A 'NSx' file also consists of three sections. Section 1 contains basic information such as the time-origin of all the time-stamps, sampling frequencies, and channel counts within the file. Please be careful that item time_resolution_timestamp is not the sampling frequency for signals. This item is the sampling frequency for time-stamp. To obtain the signal sample rate, divided time_resolution_timestamp by period. For example, 'ns3' usually has time-stamp resolution 30,000 and period=15, hence the signal sample rate is 30000/15=2000Hz.

Section 2 usually contains one and only one channel table of which the number of rows should coincide with number of channels from section 1. Other information such as channel labels, physical connectors, pins, units, filter settings, digital-to-analog conversion are also included. Since readNSx always attempts to convert signals in 'volts' or 'milli-volts' to 'micro-volts', the 'units' column might be different to what's actual recorded in the 'NSx' file headers.

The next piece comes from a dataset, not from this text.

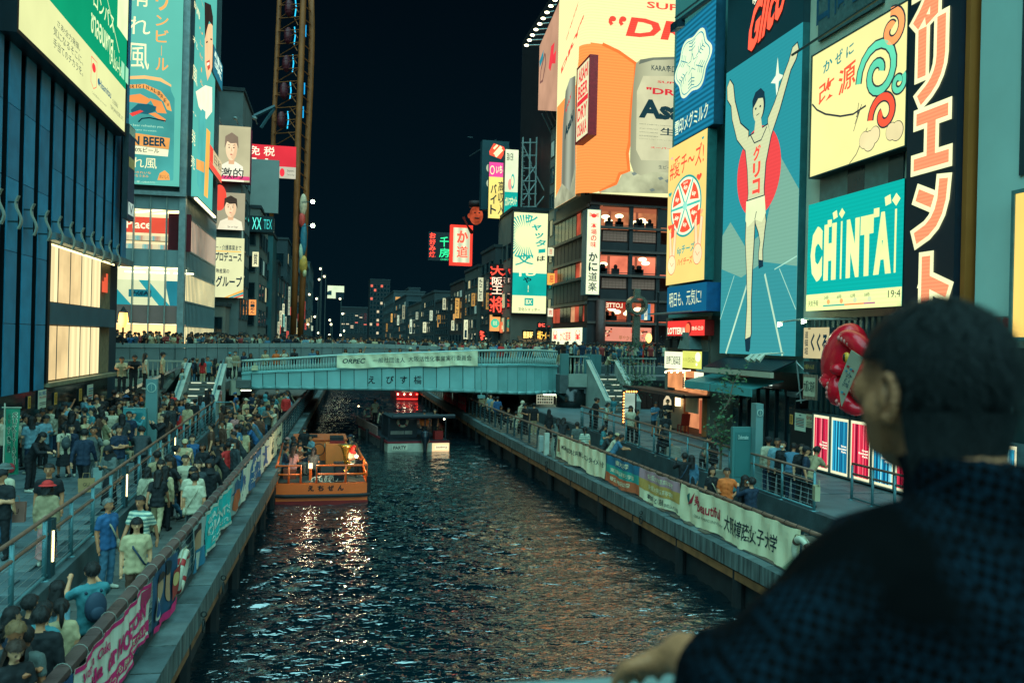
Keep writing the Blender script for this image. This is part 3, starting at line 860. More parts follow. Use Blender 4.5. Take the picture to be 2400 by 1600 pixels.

Section 3 contains partitions of continuous recording. When imported/loaded from readNSx, the digital signals are always converted to analog signals with 'micro-volts' unit. Please use get_channel to get the channel data.

Examples


get_specification(version = c(2,3), type = "nev")
#> <Blackrock [nev] specification version [2.3]>
#> Section 1: Header Basic Information.
#>   - file_type [type: string, size: 8]
#>   - file_spec [type: uint8]
#>   - additional_flags [type: uint16]
#>   - bytes_in_headers [type: uint32]
#>   - bytes_in_data_packet [type: uint32]
#>   - time_resolution_timestamp [type: uint32]
#>   - time_resolution_samples [type: uint32]
#>   - time_origin [type: uint16]
#>   - application_to_create_file [type: string, size: 32]
#>   - comment [type: string, size: 256]
#>   - number_of_extended_headers [type: uint32]
#> Section 2: Header Extended Information.
#>   - ARRAYNME [type: packet, size: 32]
#>   - ECOMMENT [type: packet, size: 32]
#>   - CCOMMENT [type: packet, size: 32]
#>   - MAPFILE [type: packet, size: 32]
#>   - NEUEVWAV [type: packet, size: 32]
#>   - NEUEVLBL [type: packet, size: 32]
#>   - NEUEVFLT [type: packet, size: 32]
#>   - DIGLABEL [type: packet, size: 32]
#>   - VIDEOSYN [type: packet, size: 32]
#>   - TRACKOBJ [type: packet, size: 32]
#> Section 3: Data Packets.
#>   - 0 [type: packet, size: 20]
#>   - 1-2048 [type: packet, size: 16]
#>   - 65535 [type: comment_packet, size: 24]
#>   - 65534 [type: packet, size: 40]
#>   - 65533 [type: packet, size: 28]
#>   - 65532 [type: packet, size: 16]
#>   - 65531 [type: packet, size: 16]

get_specification(version = "3.0", type = "nsx")
#> <Blackrock [nsx] specification version [3.0]>
#> Section 1: Basic Header.
#>   - file_type [type: string, size: 8]
#>   - file_spec [type: uint8]
#>   - bytes_in_headers [type: uint32]
#>   - label [type: string, size: 16]
#>   - comment [type: string, size: 256]
#>   - period [type: uint32]
#>   - time_resolution_timestamp [type: uint32]
#>   - time_origin [type: uint16]
#>   - channel_count [type: uint32]
#> Section 2: Extended Headers.
#>   - CC [type: packet, size: 66]
#> Section 3: Data Packets.
#>   - data_header [type: packet, size: 13]
#> Section 3 (continued): Variable data points.